Dear Future Husband…
- Soko Thompson

- Mar 26
- 4 min read
Updated: Apr 14
I used to pray for you. I would ask God to protect you, guide you to me and confirm that you were right where you were supposed to be. I prayed for your healing, your faith to be strengthened and for you to be the true kingdom man God made you to be. I would pray daily. I would talk about my prayer. I shared it with my single friends so they could create their own. I wanted all of them to hold on to hope that their husbands were out there and needed to be covered.

After starting my prayer I started receiving words of confirmation from others. Strangers included. They would either tell me that I would be married soon.

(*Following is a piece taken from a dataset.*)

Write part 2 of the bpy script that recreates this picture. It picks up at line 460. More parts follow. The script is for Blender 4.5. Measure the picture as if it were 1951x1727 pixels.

That I should not look because God was bringing him to me. He was going to be the one that would no longer hurt me but take care of me. This was the marriage that would push God’s kingdom forward. I cherished each message in my heart. This seemed to align with God’s plan. I found scripture to hold on to. I was then given scripture that felt delivered from God. It encouraged me. Uplifted me. Warmed me to my soul.
Then the wait continued. It was okay because I had my prayer and my promises. Each promise had been months apart. One even boldly said before the year was over! Not prompted by me at all. So, of course, the countdown began. The days went by. The months went by. Until all of a sudden the end of the year was only a few days away and the dread started to sink in.
What if it was not happening? What if it was a lie? What if they were all lies? What if I was wrong about everything? Did I really confuse the word ‘your husband is coming’? Before I knew it the sadness set. Why were my hopes set up to only be knocked down? Had God changed His mind? Had I done something wrong? Maybe I made an idol of the whole thing and was no longer ready. In response to this last thought I went to my prayer list and deleted my prayer. There was too much pressure. Pressure for it to happen. Deleting it surprisingly felt like a huge relief. I no longer had a missing deadline hanging over my head. Reminding me that I prayed and was fooled. I was no longer the fool if I didn’t think about it.
I began to push the thought from my mind because stage three kicked in. Pain. It hurt that I was not worthy of a husband. It hurt that a game was played with my heart and mind. Had I talked too much and for that, it was snatched from me? Sadly I settled on one more scary thought. I probably didn’t deserve it anyway. The word 'husband' was banished from my mind. For the months that followed I no longer cared. At least I tried not to care. By six months, I was convinced I was good. I didn’t care if I got married or not. I had kids to raise, a ministry to begin. A full time job to go to. Healing and realigning with God was happening.
Yes, everyday I still came to my Heavenly Father. I had given Him my heart fully and completely so I had to trust He was protecting it and taking care of it. Some people would have been mad at God and just walked away for such a cruel game. But I know God. I had spent at least 15 minutes a day with him since I was a teenager in our quiet times together. If I didn’t get mad at Him after being bullied, a war in my country, becoming a refugee, being widowed suddenly and multiple miscarriages, why would this do it? Through each tragedy, disappointment, sadness and loss I felt God. I felt Him comfort me, strengthen me, guide me and uplift me. I was never alone in my terrifying moments. I never cried alone. I felt an angelic hug the minute the words ‘he’s dead’ left the police officer’s mouth. A God like that doesn’t mess with you for fun. He doesn’t play games. He is not trying to hurt us.
So even though my prayers were not answered I trusted His plan. I still do. It is not easy, but it’s necessary. What’s my other choice, getting depressed, lost, and hopeless? Trusting Him gives me peace. Granted there are times I backslide and ask why and tears well up, but once I have vented to Him and poured my heart out completely as I would to my earthly parent, I am able to get up and move again with the peace he replaced my burden with. I do have to fight the thoughts that mock my loneliness, because the devil and our flesh do stay busy.
One day maybe you will come, maybe you won’t. I know I need to be okay with that. I am not in charge of my story. The one who holds the pen has great plans for me! Amazing plans! For He knew me before I was even formed in my mother’s womb. He knew everything would come to pass. But it wasn’t all for some sad ending. It all will not be wasted. What God starts He finishes! So I can’t wait to see the ending!